The task force’s use of AI extends beyond concept images. Folliard uses AI to generate meeting notes, describing it as an "executive assistant" that summarizes information without making decisions. But Smith seeks out human-written notes, finding them more specific.
She attributes the heavy use of AI to the task force’s compressed timeline. The group aims to finalize recommendations to the board of trustees by April 2026, a deadline Smith described as “unrealistic” and “very rushed.”
“I feel backed into a corner to use [AI] basically, like being compelled to use it in that way because of a tight timeline,” Smith said. “I’d want to be exposed to and know more about that process where AI isn’t involved just for my own knowledge of what goes into it.”
Folliard acknowledged the pressure and the demands of thorough planning.

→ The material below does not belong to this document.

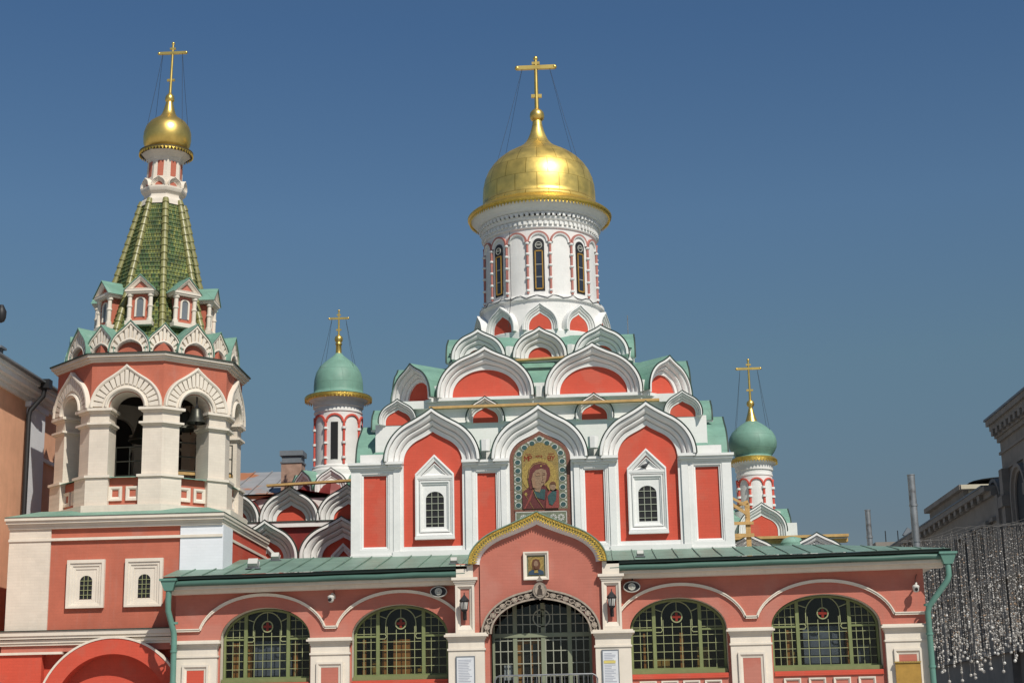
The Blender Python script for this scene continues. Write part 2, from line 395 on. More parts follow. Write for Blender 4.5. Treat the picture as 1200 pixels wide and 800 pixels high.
# keel-arch gable: white moulding (> red tympanum, > green roof running back)
PROF = [(0, 0.25), (0, -.46), (.05, -.47), (.15, -.47), (.155, -.33), (.19, -.33), (.195, -.38), (.26, -.38), (.36, -.35), (.44, -.30), (.47, -.27), (.475, -.16), (.505, -.16), (.51, -.235), (.60, -.23), (.68, -.19), (.73, -.15), (.735, -.06), (.76, -.06), (.765, -.11), (.90, -.09), (1.0, -.085), (1.0, 0.06)]
def gable(parent, M, wo, ho, wi, hi, zi=0.0, leg=0.0, depth=1.2, proj=1.0, tymp='red', wallm='trim', roof='green', drop=0.0, nm='gable_arch', roof_name='gable_roof', ogee_in=True):
    mb = MB()
    sh = dict(e=0.83, a1=R(60)) if ogee_in else dict(e=0.86, a1=R(66), tip=.08)
    o = resample(ogee(wo, ho, **sh), 64); i = resample(ogee(wi, hi, e=.84, a1=R(60)) if ogee_in else arch(wi, hi, 0, 64), 64)
    if leg: o = [(wo, -leg)] + o + [(-wo, -leg)]; i = [(wi, -leg)] + i + [(-wi, -leg)]
    i = shift(i, 0, zi)
    moulding(mb, o, i, [(s, y * proj) for s, y in PROF])
    if drop:                                        # plain base course below
        mb.box(-wo, wo, -.36 * proj, .2, -drop - leg, -leg)
    g = part(nm, mb, wallm, parent, M)
    if tymp:
        t = MB(); t.prism(i, -.02, .2); part('tympanum', t, tymp, g, M)
    if roof:
        r = MB(); lg = min(leg * .5, .05); a = ogee(wo + .02, ho + .012, lg, **sh); b = ogee(wo + .04, ho + .035, lg, **sh)
        f = -.48 * proj
        A = lambda q, y: [(x, y, z) for x, z in q]
        r.strip(A(a, f), A(b, f)); r.strip(A(b, f), A(b, depth), smooth=True); r.strip(A(a, depth), A(a, f), smooth=True)
        rf = part(roof_name, r, roof, g, M)
        e = MB(); c = ogee(wo + .043, ho + .038, lg, **sh)
        e.strip(A(a, f - .004), A(c, f - .004)); e.strip(A(c, f - .004), A(c, f + .05), smooth=True)
        part('drip_edge', e, 'drip', rf, M)
    return g

def pediment_frame(mb, w, z0, zs, zp, prof, iw, iz0, iz1):
    """pedimented window surround: outer pentagon to inner rectangle"""
    o = [(-w, z0), (w, z0), (w, zs), (0, zp), (-w, zs)]
    return o

def cross(parent, M, h, bar, r, zb, foot=True, wires=None, wirez=None, nm='cross'):
    mb = MB()
    mb.tube([(0, 0, 0), (0, 0, h)], [r * 1.15, r * .85], 8)
    mb.box(-bar, bar, -r * .9, r * .9, zb - r, zb + r)
    for s in (-1, 1): mb.ball((s * bar, 0, zb), r * 1.25)
    s_ = bar * .28
    mb.box(-s_, s_, -r * .8, r * .8, h * .27 - r * .8, h * .27 + r * .8)
    mb.box(-s_ * .75, s_ * .75, -r * .8, r * .8, zb + (h - zb) * .45 - r * .7, zb + (h - zb) * .45 + r * .7)
    mb.ball((0, 0, h), r * 1.3)
    c = part(nm, mb, 'goldleaf', parent, M)
    if wires:
        w = MB()
        for sx in (-1, 1):
            for sy in (-1, 1):
                p0 = Vector((sx * bar * .72, 0, zb)); p1 = Vector((sx * wires * .8, sy * wires * .55, wirez))
                w.tube([p0, p0.lerp(p1, .5) + Vector((0, 0, -.06)), p1], .0065, 4)
        part('stay_wire', w, 'iron', c, M)
    return c

# ------------------------------------------------------------------ ground
g = MB(); g.box(-900, 900, -900, 900, -.5, 0)
struct('ground', g, 'paving')
g = MB()
for k in range(6): g.box(-3.2 - .0 * k, 3.2, -3.2 + .3 * k - .02, -.02, .36 * k, .36 * k + .36)
struct('steps', g, 'paving')

# ================================================================== CHURCH
CC = Vector((0.0, 9.5, 0.0))
def pyramid(mb, h0, z0, h1, z1):
    a = [(CC.x + sx * h0, CC.y + sy * h0, z0) for sx, sy in ((-1, -1), (1, -1), (1, 1), (-1, 1))]
    c = [(CC.x + sx * h1, CC.y + sy * h1, z1) for sx, sy in ((-1, -1), (1, -1), (1, 1), (-1, 1))]
    mb.strip(a, c, True); mb.poly(c)
ch = thing('church', 'white church with red keel-arched gables rising in tiers to a big golden dome', 'church', CC)
def SIDE(a, half): return T(CC) @ RZ(a) @ T((0, -half, 0))
b = MB(); b.box(-5.7, 5.7, 3.5, 15.5, 0, 10.4)
b.box(-5.97, 5.97, 3.25, 15.5, 6.4, 7.197)
part('wall', b, 'white', ch)
b = MB(); b.box(-5.35, 5.35, 4.5, 14.5, 10.3, 11.55); b.box(-4.5, 4.5, 5.0, 14.0, 11.5, 12.2)
pyramid(b, 4.9, 11.545, 4.4, 11.7)
part('upper_wall', b, 'white', ch)
b = MB(); b.box(-4.62, 4.62, 4.78, 14.22, 12.1, 12.36)
b.prismz([(-3.35, 5.0), (3.35, 5.0), (4.5, 6.15), (4.5, 12.85), (3.35, 14.0), (-3.35, 14.0), (-4.5, 12.85), (-4.5, 6.15)], 12.36, 12.9)
b.prismz([(-2.9, 6.35), (2.9, 6.35), (3.15, 6.6), (3.15, 12.4), (2.9, 12.65), (-2.9, 12.65), (-3.15, 12.4), (-3.15, 6.6)], 13.9, 14.3)
part('tier_base', b, 'white', ch)
b = MB()
pyramid(b, 5.55, 10.39, 5.3, 10.6)
def chamfer(h, c, z): return [(CC.x + x, CC.y + y, z) for x, y in ((-h + c, -h), (h - c, -h), (h, -h + c), (h, h - c), (h - c, h), (-h + c, h), (-h, h - c), (-h, -h + c))]
b.strip(chamfer(4.3, 1.25, 12.9), chamfer(3.2, .5, 13.85), True); b.poly(chamfer(3.2, .5, 13.85))
pyramid(b, 3.1, 14.31, 2.1, 15.05)
part('tier_roof', b, 'green', ch)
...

“I think there’s some real sense of, ‘Hey, if this is really important, you can’t rush it.’ I agree with that, and at the same time, it’s like, well, let’s do the best that we can within this time frame,” he said. “And if we find ourselves in February we haven’t even gotten very far, then that’s another conversation.”
He noted that task-force members have full-time jobs on top of this work. He encouraged students to fill out upcoming surveys and to attend listening sessions, asking for time to allow the planning process to unfold.
“Just a little patience would be great,” Folliard said. “And then, if they’re unhappy, go for my head. Come at me. Write a petition for my dismissal, but for right now, let us go through the process.”
For Smith, the goal remains ensuring student voices aren’t lost in the process. She said the group is collaborating with faculty experts to create questions to survey the student body.
“Please fill out our surveys. It’s so important,” Smith said. “Your voices are being heard. I promise.”
Smith’s request reflects an important question: whether a task force operating under a tight deadline can genuinely incorporate student voices or whether major decisions will be made without meaningful student input. The coming months will test if the task force’s efforts will be able to bridge that gap.